Et c’était pourquoi?
(Il se marre) Là, sincèrement, je ne sais plus. Mais ça devait être pour une bonne raison!

La colère, la rage, c’est quelque chose dont tu te nourris aussi?
J’en ressens parfois, comme tout le monde. À un moment donné, ça peut être une force. Mais je pense que c’est surtout un sentiment destructeur. Il ne faut pas se laisser gagner par la rage, jamais. Il faut plutôt se concentrer sur ce qui nous grandit et nous améliore en tant que personne. Ça passe aussi par la manière de se comporter avec les autres.

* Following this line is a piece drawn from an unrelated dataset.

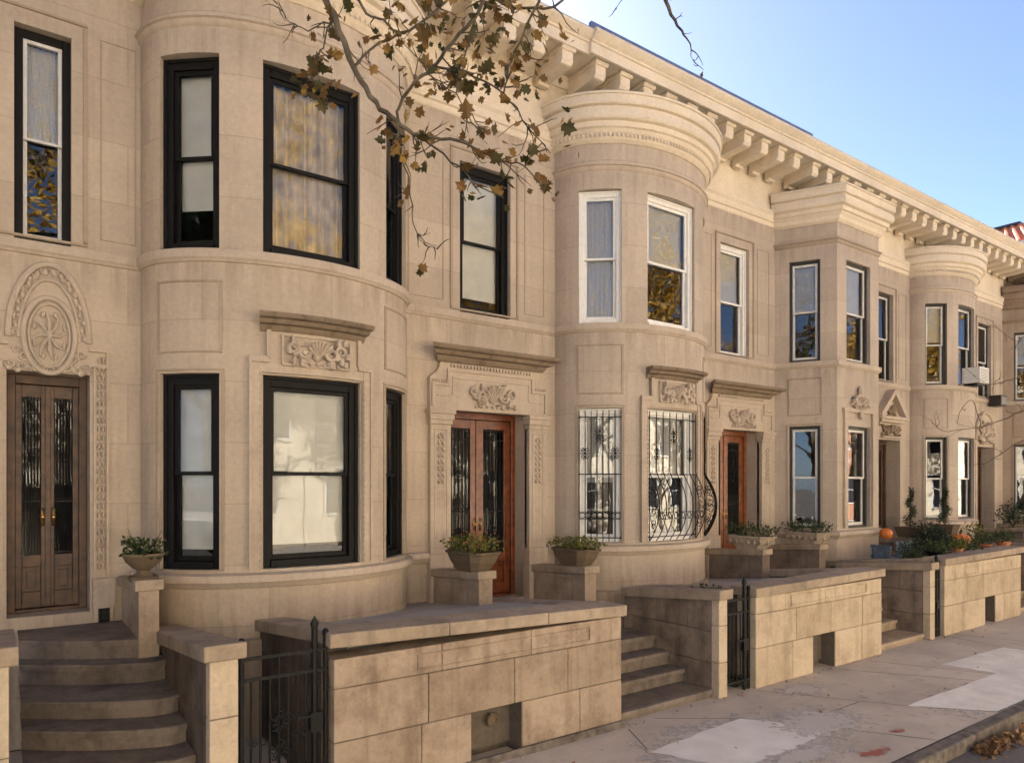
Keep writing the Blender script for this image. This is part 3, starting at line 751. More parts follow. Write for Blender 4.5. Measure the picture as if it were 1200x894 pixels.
        mb.prism([(p[0],p[2]) for p in pts],-.03,.03)
        sur=mb.build('door_surround',M['trim'],H)
        mb=MB(); cartouche(mb,c,zt+.45,rx*1.4,.5,-.04,8); cartouche(mb,c,zt+.2,rx*1.5,.2,-.04,2); mb.build('carving',M['trim'],sur,smooth=True)

# the first house at the left edge: carved arch over a narrow pair of doors
def old_door_surround(H,d0,d1):
    c=(d0+d1)/2; zt=3.66; rx=.335; zc=3.98; rz=.74
    mb=MB()
    def ell(rx,rz,r,y,z=zc,full=False,n=32):
        pts=[]
        for i in range(n+1):
            a=(2*PI if full else PI)*i/n; pts.append((c-rx*math.cos(a),y,z+rz*math.sin(a)))
        mb.tube(pts,r,8,cap=not full)
    ell(rx,rz,.03,-.012); ell(rx-.085,rz-.15,.016,-.012); ell(.215,.37,.026,-.02,4.02,True); ell(.17,.31,.012,-.02,4.02,True)
    for s in (-1,1):
        mb.box(c+s*(rx+.09)-.09,c+s*(rx+.09)+.09,-.045,.02,3.90,3.95); mb.box(c+s*(rx+.08)-.08,c+s*(rx+.08)+.08,-.03,.02,3.74,3.77)
        mb.box(c+s*(rx+.165)-.012,c+s*(rx+.165)+.012,-.04,.02,1.6,3.92); mb.box(c+s*(rx+.05)-.01,c+s*(rx+.05)+.01,-.03,.02,1.6,3.75)
    mb.box(d1+.02,d1+.22,-.07,.02,1.3,1.6)
    mb.box(d1+.03,d1+.2,-.04,.02,1.16,1.3)
    sur=mb.build('door_surround',M['trim'],H,smooth=True,auto=40)
    mb=MB()
    for i in range(26):
        a=PI*(i+.5)/26; x=c-(rx-.045)*math.cos(a); z=zc+(rz-.075)*math.sin(a); s_=1 if i%2 else -1
        mb.blob((x+s_*.01,-.015,z),(.022,.018,.035),6,4); mb.blob((x-s_*.02,-.01,z+.02),(.012,.014,.02),6,4)
    for k in range(8):
        a=k*PI/4; mb.tube([(c,-.02,4.02),(c+.085*math.cos(a),-.035,4.02+.14*math.sin(a)),(c+.14*math.cos(a+.2),-.02,4.02+.24*math.sin(a+.2))],[.012,.018,.008],6)
        for q in (-.35,.35): mb.blob((c+.135*math.cos(a+q),-.015,4.02+.22*math.sin(a+q)),(.016,.016,.03),6,4)
    mb.blob((c,-.03,4.02),(.03,.03,.05))
    for s in (-1,1):
        for j in range(4):
            spiral(mb,(c+s*(.06+.085*j),3.70+.02*(j%2)),.045,1.4,s*(-1)**j,-.02,.011,j)
        for j in range(5): mb.blob((c+s*(.05+.07*j),-.015,3.66+.02*(j%3)),(.03,.02,.025),6,4)
        spiral(mb,(c+s*.2,3.80),.05,1.5,s,-.02,.012); spiral(mb,(c+s*.27,3.86),.04,1.5,-s,-.02,.01)
        foliage_strip(mb,c+s*(rx+.108),1.68,3.86,.075,-.006)
    mb.build('carving',M['trim'],sur,smooth=True,auto=45)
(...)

C’est pour ça que tu as multiplié les appels à la bienveillance lors de ton concert?
Oui, exactement. C’est important de prendre l’autre en considération, de regarder si on peut l’aider d’une manière ou d’une autre. Par exemple en relevant quelqu’un qui serait tombé dans le public. Il est aussi important d’être reconnaissant, il y a toujours une bonne raison de l’être. C’est un tout. Et c’est nécessaire pour vivre ensemble.

C’est ta responsabilité d’artiste de porter ce message?
Oui. En tant qu’artiste, j’estime qu’on doit rassembler. On ne doit pas porter de message ou agir de façon à créer de la désunion. Il y a déjà assez de choses qui le font dans la vie de tous les jours. Non?